The transhipping is done by means of elevators--huge ungainly buildings, each capable of storing millions of bushels of grain. The railway cars shoot this wheat down funnels into the basement; here it is scooped up by an endless succession of iron pockets on an ever-revolving belt, which carries the pockets to the top of the building and empties them out. The wheat is often mixed with other seed and has to be cleared. To do this it is passed down, being distributed over frames something like a loom; on this there will be several screens covered with wire nettings of different-shaped mesh.
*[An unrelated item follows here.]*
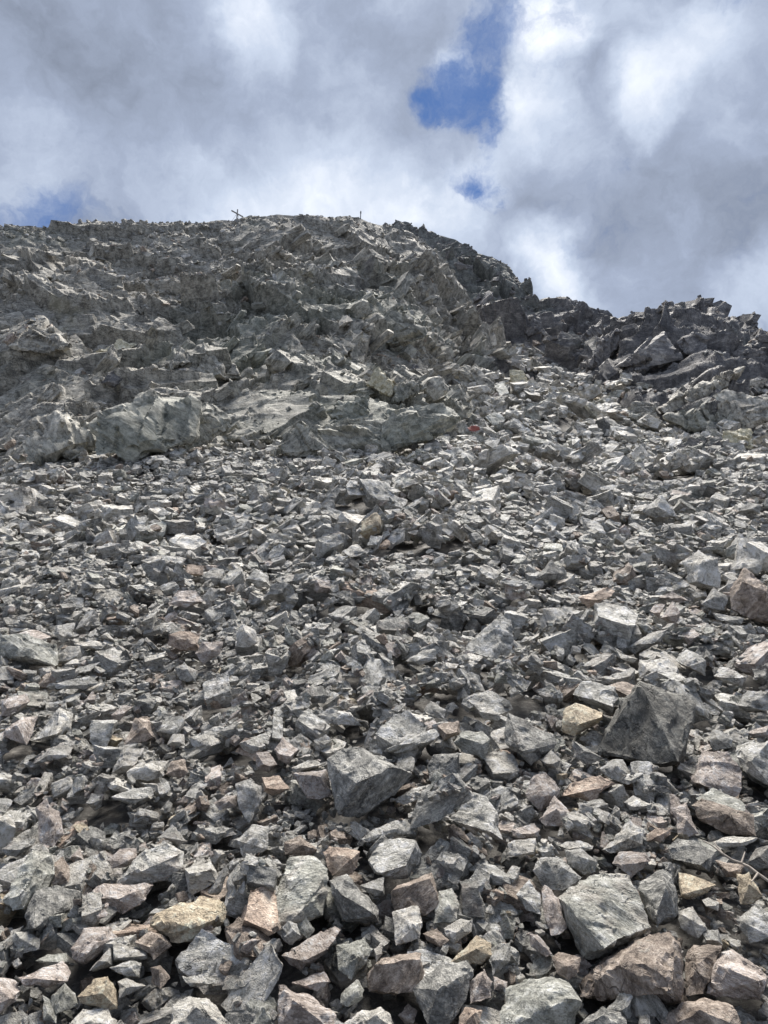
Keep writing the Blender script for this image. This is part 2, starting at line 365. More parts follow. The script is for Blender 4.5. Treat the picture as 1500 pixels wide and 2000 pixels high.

By a very clever arrangement this sifts the grain--flax-seeds passing through one mesh, other seeds through others--till the clean wheat reaches the bottom: then again it is carried up to the top to be stored till the boats come, when a big movable tin tube is placed at the mouth of the bin and turned round till it opens on to the shoot below which the vessel waits. The banks of the river at Fort William and of the shore at Port Arthur are lined with these elevators belonging to various companies, and the total capacity which can be stored in them in the two cities is 42,000,000 bushels. Grain elevators, not corn--for in Canada corn means only maize or Indian corn, and is never used in speaking of wheat, oats, or barley.